How to Retain and Improve Your IT Staff Simultaneously

Last week, I talked about how to help retain your IT staff by aligning their personal goals with those of your IT department and the organization as a whole. Now I want to talk about a simple technique that will not only help you retain your best IT engineers and managers, but will also improve them as employees.

That technique? Educate them.

Before you roll your eyes and click to the next tab, hear me out. I’ve been working out in industry for 30 years now, and I’ve observed two major truths: IT workers don’t know enough about the past, and they very much want to learn more about the future. If your firm invests in both directions, you will have more successful projects and more qualified IT engineers and managers.

Curiously, many organizations are very resistant to such efforts. Their usual arguments are that the first effort takes too much time and the second effort just encourages the IT workers to leave. They are quite wrong on both points.

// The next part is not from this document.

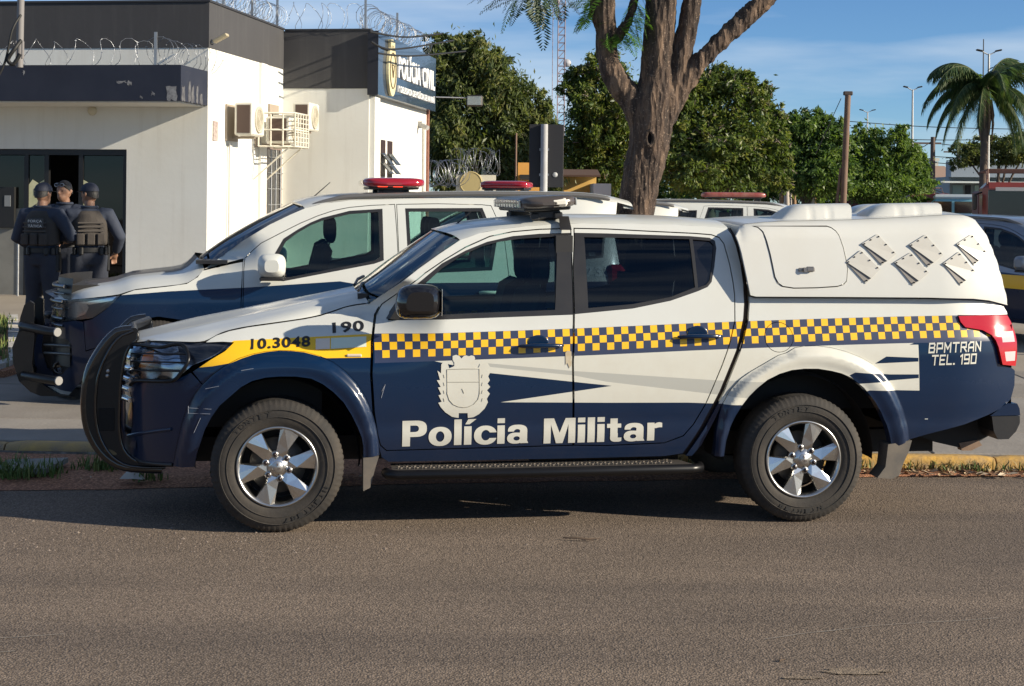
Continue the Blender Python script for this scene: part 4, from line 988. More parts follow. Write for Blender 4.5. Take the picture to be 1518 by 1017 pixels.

Let’s take the first issue: learning from the past. Philospher George Santayana famously wrote, “Progress, far from consisting in change, depends on retentiveness. . . . Those who will not remember the past are condemned to repeat it.” There are few areas of human endeavor where that is so true as in IT project management.

It is my experience that vast majority (I suspect around 80 to 90 percent) of IT engineers and managers have never read more than one or two (if that many) of what I consider to be the must-read works of IT project management. As a consequence, major IT projects costing millions, hundreds of millions of dollars, or even billions of dollars struggle or fail for reasons that have been well-known and well-documented for decades. Many of these failures were avoidable or could have failed faster – thus costing less money and time – had those on the project actually read some of these books.

So read some of these books as an IT organization. Pick one of them, buy copies for your entire IT staff, and assign everyone to read it during the next month. Then hold a meeting or two to discuss how the book applies to what you’re doing. Repeat.

Frankly, there will likely be upheaval at first, because you’re going to flush out risks and issues that up until now have been swept under the rug. But you will also send a powerful message to your IT staff: that you are serious about IT project management and success.